Synchrotron Self-Compton Radiation in the ICMART Model: Spectral Simulations and Application to the Record-breaking GRB 221009A

Abstract This paper presents simulations of the synchrotron self-Compton (SSC) spectrum within the Internal-Collision-induced Magnetic Reconnection and Turbulence (ICMART) model. We investigate how key parameters like the magnetization σ 0 shape the broadband spectral energy distribution by regulating the electron distribution and magnetic field strength.
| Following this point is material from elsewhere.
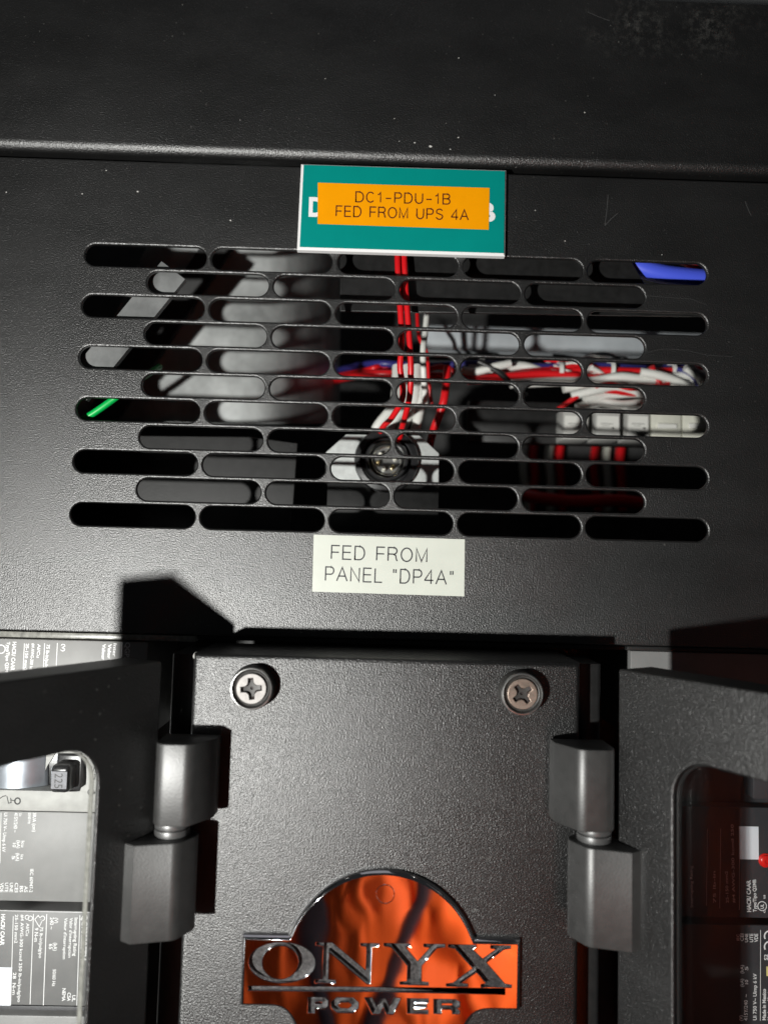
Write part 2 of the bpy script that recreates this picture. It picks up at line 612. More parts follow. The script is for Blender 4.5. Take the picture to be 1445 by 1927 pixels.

The overall spectrum typically comprises two components: synchrotron radiation peaking at E p with a low-energy spectral index α between −1 and −1.5 and an SSC component peaking at E ssc . At high energies, Klein–Nishina (KN) suppression causes an exponential cutoff. The flux ratio Y between these components is critical: when Y is small, the SSC peak can be suppressed. Spectral features of the synchrotron component reveal the underlying physical conditions: harder spectra with α ∼ −1 indicate a large Y parameter and strong KN suppression. We find a positive correlation between Y and σ 0 , contrasting with internal shock model predictions. Applied to GRB 221009A, our model suggests σ 0 ≤ 20 can reproduce the MeV–TeV observations. This study underscores the value of combined MeV–TeV observations in probing gamma-ray burst emission mechanisms.